The Cairds' only child, Beatrix Ada, was born in 1874. The father was notably absent during Gray's confinement, thereby intensifying bad feeling with her family. In 1875, he forbade Gray from staying with Effie on her way to France and, generally, at a time when his business was expanding, he seems to have been both inconsiderate and uncaring towards her.

Final years

Charles Edward Perugini - Sophie Grey
Charles Edward Perugini; Portrait of Sophia Gray; oil on canvas, 26.6 x 22.2 cm, previously attributed J E Millais.
Mrs. Sophia Margaret (Gray) Caird 1880
Millais's 1880 portrait of Gray, oil on canvas, 50 x 32 in., Geoffroy Richard Everett Millais Collection

During her final years, Gray spent much of her time alone with Beatrix, mostly living between Dundee and Paris. In 1880 Millais painted a final portrait of her, which was exhibited at the new Grosvenor Gallery. The portrait hung in Effie and John Everett Millais's house at Palace Gate, London, and remains in the family.

By the 1880s Gray had become increasingly emaciated (the effects largely hidden from others by the weight of late Victorian clothing), and in 1882 returned to the care of Tuke. She died on 15 March 1882, aged 38. Tuke gave the cause of death as exhaustion and "atrophy of nervous system, 17 years."
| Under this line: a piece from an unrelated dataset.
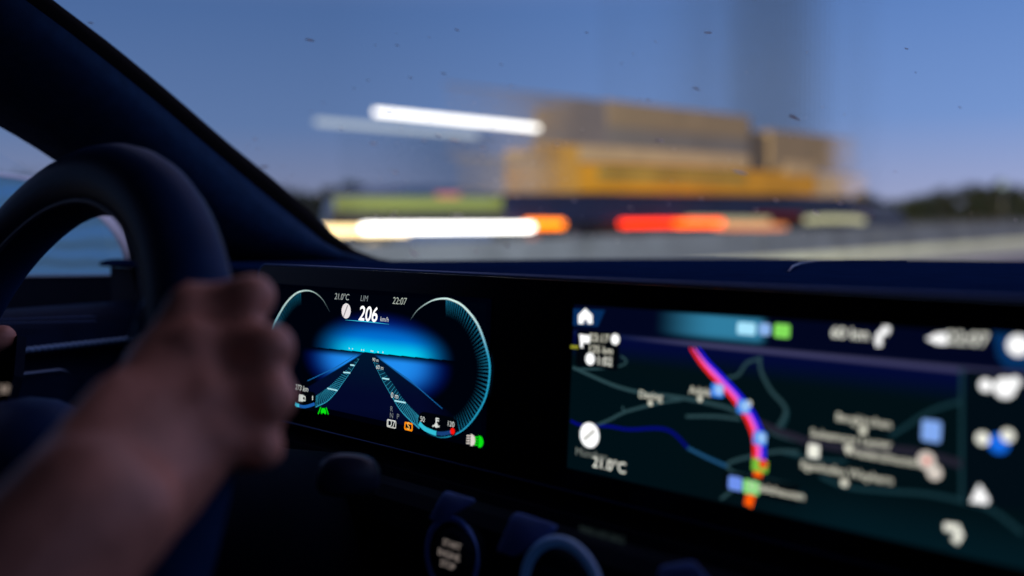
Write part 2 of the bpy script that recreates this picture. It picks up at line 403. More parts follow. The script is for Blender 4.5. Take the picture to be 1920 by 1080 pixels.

Millais painted a lovely portrait of Gray's daughter, Beatrix Caird, in 1879, but she died in 1888 at age 13. James Caird subsequently used his wealth to support Ernest Shackleton's Trans-Antarctic expedition of 1914–1917, and was a significant benefactor to the city of Dundee. He became a baronet in 1913.

Popular culture

In Emma Thompson's film Effie Gray, completed in 2013, Sophie is portrayed by Polly Dartford. Effie Gray is played by Dakota Fanning.